Régine Spector
Contact details
Location
Thompson Hall
200 Hicks Way
Amherst, MA 01003
United States
About
I study how everyday people and political elites understand and respond to challenging sociopolitical contexts characterized by weak rule-of-law institutions. I engage with literature in comparative politics, political economy, post-Soviet studies and when relevant history, geography, and anthropology, to better understand the creative, contentious, and politically fraught processes that undergird the creation of new market economies. My first book, Order at the Bazaar: Power and Trade in Central Asia, is forthcoming from Cornell University Press in 2017. The book examines the bottom-up creation and institutionalization of local marketplace orders in Kyrgyzstan. Among other topics, I have also published articles on the politically contested future of bazaars in Almaty, Kazakhstan and the recomposition of apparel manufacturing in Bishkek, Kyrgyzstan, in Post-Soviet Affairs, Problems of Post-Communism, and Central Asian Survey. Over the years, I have received numerous grants, including a Title-VIII funded dissertation field research grant and a research grant from UMass Amherst’s School of Behavioral Sciences. I teach a 200-level and 300-level undergraduate courses in comparative political economy and Central Asian politics. At the graduate level, I teach political economy courses, including the political economy of development.
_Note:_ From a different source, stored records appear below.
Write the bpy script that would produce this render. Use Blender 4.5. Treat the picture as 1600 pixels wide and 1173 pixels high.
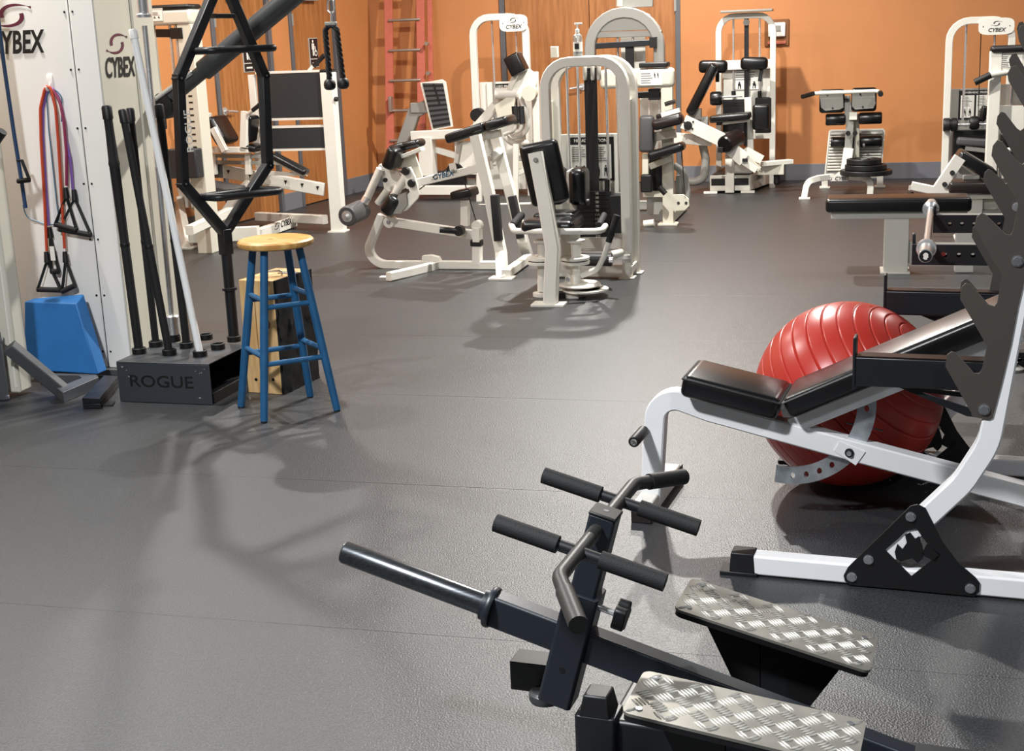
import bpy, bmesh, math, random
from mathutils import Vector, Matrix
from mathutils.geometry import tessellate_polygon
random.seed(7)
V = Vector
scene = bpy.context.scene
COL = scene.collection
for _o in list(bpy.data.objects):
    bpy.data.objects.remove(_o)

# ------------------------------------------------------------------ camera
FPX = 2150.0
PITCH, ROLL, CAMH = math.radians(14.0), math.radians(2.3), 1.58
_f = V((0, math.cos(PITCH), -math.sin(PITCH)))
_r0 = V((1, 0, 0)); _u0 = _r0.cross(_f)
_r = math.cos(ROLL) * _r0 - math.sin(ROLL) * _u0
_u = math.sin(ROLL) * _r0 + math.cos(ROLL) * _u0
CAM = V((0, 0, CAMH))
cd = bpy.data.cameras.new('camera'); cam = bpy.data.objects.new('camera', cd); COL.objects.link(cam)
cd.sensor_width = 36.0; cd.sensor_fit = 'HORIZONTAL'; cd.lens = FPX / 1600 * 36
cd.clip_start = 0.05; cd.clip_end = 100
m4 = Matrix((_r, _u, -_f)).transposed().to_4x4(); m4.translation = CAM
cam.matrix_world = m4
scene.camera = cam

# ------------------------------------------------------------------ light
scene.view_settings.view_transform = 'Standard'
scene.view_settings.look = 'None'
scene.view_settings.gamma = 1.0
scene.view_settings.use_curve_mapping = False
scene.view_settings.exposure = 0.0
w = bpy.data.worlds.new('room_ambient'); scene.world = w; w.use_nodes = True
bg = w.node_tree.nodes['Background']
bg.inputs[0].default_value = (1.0, 0.97, 0.94, 1); bg.inputs[1].default_value = 0.06
def area_lamp(x, y, power, size=0.35, z=3.9, col=(1.0, 0.965, 0.91)):
    ld = bpy.data.lights.new('downlight_or_fill', 'AREA'); ld.shape = 'DISK'; ld.size = size
    ld.energy = power; ld.color = col
    o = bpy.data.objects.new('downlight_or_fill', ld); COL.objects.link(o); o.location = (x, y, z)
    return o
LAMPS = [(0.85, 8.8, 350, .14), (1.25, 11.9, 260, .14), (-2.6, 6.6, 150, .14), (4.4, 9.3, 90, .14), (-2.2, 9.9, 90, .14),
         (-1.75, 1.7, 370, .4, 3.6, (.93, .96, 1.0)), (1.8, .3, 60, .5, 3.6, (.88, .94, 1.0))]  # these two: soft cool fill lights added near the camera, not downlights
for _l in LAMPS: area_lamp(*_l)

# ------------------------------------------------------------------ frames: a vertical working plane of a machine
def ray(px, py):
    return _f + _r * ((px - 800) / FPX) - _u * ((py - 586.5) / FPX)
def G(px, py, z=0.0):
    d = ray(px, py); return CAM + d * ((z - CAMH) / d.z)
class Fr:
    def __init__(s, origin, yaw):
        s.o = V((origin[0], origin[1], 0)); y = math.radians(yaw)
        s.a = V((math.cos(y), math.sin(y), 0)); s.n = V((-math.sin(y), math.cos(y), 0)); s.z = V((0, 0, 1))
    def P(s, px, py, d=0.0):                     # point of the photo on the plane y = d of this frame
        r = ray(px, py); o = s.o + s.n * d
        return CAM + r * ((o - CAM).dot(s.n) / r.dot(s.n))
    def X(s, x, y, z): return s.o + s.a * x + s.n * y + V((0, 0, z))
    def loc(s, p): q = p - s.o; return V((q.dot(s.a), q.dot(s.n), p.z))

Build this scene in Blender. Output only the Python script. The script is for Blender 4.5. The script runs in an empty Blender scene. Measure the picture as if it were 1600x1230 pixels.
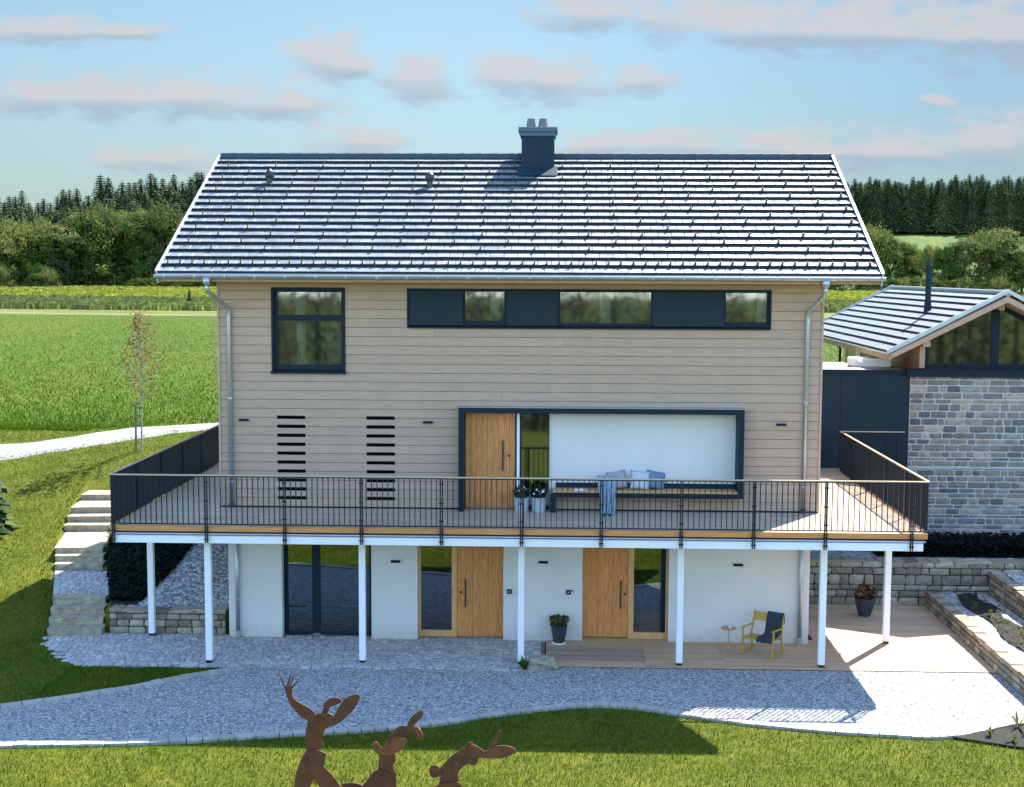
import bpy, bmesh, math, random
import numpy as np
from mathutils import Vector, Matrix
random.seed(7); RNG = np.random.default_rng(7)
C = bpy.context.scene.collection
sc = bpy.context.scene
R = math.radians

# ------------------------------------------------------------------ camera
cam_d = bpy.data.cameras.new('camera'); cam = bpy.data.objects.new('camera', cam_d); C.objects.link(cam)
cr = Vector((0.99937391, 0.035136, 0.00415442)); cu = Vector((-0.00732193, 0.09050796, 0.99586882)); cf = Vector((-0.03461484, 0.99527573, -0.09070855))
m3 = Matrix((cr, cu, -cf)).transposed()
cam.matrix_world = Matrix.Translation((7.668, -30.022, 8.428)) @ m3.to_4x4()
cam_d.sensor_width = 36; cam_d.lens = 47.15; cam_d.clip_end = 8000; cam_d.clip_start = .1
sc.camera = cam
sc.view_settings.view_transform = 'Standard'; sc.view_settings.look = 'None'
sc.view_settings.gamma = 1; sc.view_settings.exposure = 1.72
# ------------------------------------------------------------------ sun and sky
SUN_EL, SUN_AZ = R(49.5), R(35)
sd = bpy.data.lights.new('sun', 'SUN'); sd.energy = 5.0; sd.angle = R(.5); sd.color = (1, .94, .83)
so = bpy.data.objects.new('sun', sd); C.objects.link(so)
sv = Vector((math.sin(SUN_AZ)*math.cos(SUN_EL), math.cos(SUN_AZ)*math.cos(SUN_EL), math.sin(SUN_EL)))
so.rotation_euler = sv.to_track_quat('Z', 'Y').to_euler()
so.location = (20, 20, 40)
w = bpy.data.worlds.new('World'); sc.world = w; w.use_nodes = True
nt = w.node_tree; N = nt.nodes; L = nt.links
for n in list(N): N.remove(n)
def wn(t, **k):
    n = N.new(t)
    for a, b in k.items(): setattr(n, a, b)
    return n
def wmath(op, a, b=None, c=None, clamp=False):
    n = wn('ShaderNodeMath', operation=op, use_clamp=clamp)
    for i, v in enumerate((a, b, c)):
        if v is None: continue
        if isinstance(v, (int, float)): n.inputs[i].default_value = v
        else: L.new(v, n.inputs[i])
    return n.outputs[0]
sky = wn('ShaderNodeTexSky', sky_type='NISHITA', sun_disc=False, sun_elevation=SUN_EL, sun_rotation=SUN_AZ)
sky.air_density = 1.0; sky.dust_density = .3; sky.ozone_density = 2.2; sky.altitude = 400
tc = wn('ShaderNodeTexCoord'); sx = wn('ShaderNodeSeparateXYZ'); L.new(tc.outputs['Generated'], sx.inputs[0])
X, Y, Z = sx.outputs
ysafe = wmath('MAXIMUM', wmath('ABSOLUTE', Y), .02)
ca = wmath('DIVIDE', X, ysafe); cb = wmath('DIVIDE', Z, ysafe)
front = wmath('MULTIPLY', Y, 8, clamp=True)
cv = wn('ShaderNodeCombineXYZ'); L.new(ca, cv.inputs[0]); L.new(wmath('MULTIPLY', cb, 2.6), cv.inputs[1])
nz = wn('ShaderNodeTexNoise'); nz.inputs['Scale'].default_value = 34; nz.inputs['Detail'].default_value = 7; nz.inputs['Roughness'].default_value = .55; L.new(cv.outputs[0], nz.inputs['Vector'])
nz2 = wn('ShaderNodeTexNoise'); nz2.inputs['Scale'].default_value = 9; nz2.inputs['Detail'].default_value = 3; L.new(cv.outputs[0], nz2.inputs['Vector'])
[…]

As of 2016, I have been co-organizing the Eurasia panels at the annual Association for the Study of Nationalities (ASN) held annually at Columbia University, and regularly attend other annual conferences such as APSA (American Political Science Association), ISA (International Studies Association), ASEEES (Association for the Study of East European and Eurasian Studies), and CESS (Central Eurasian Studies Society).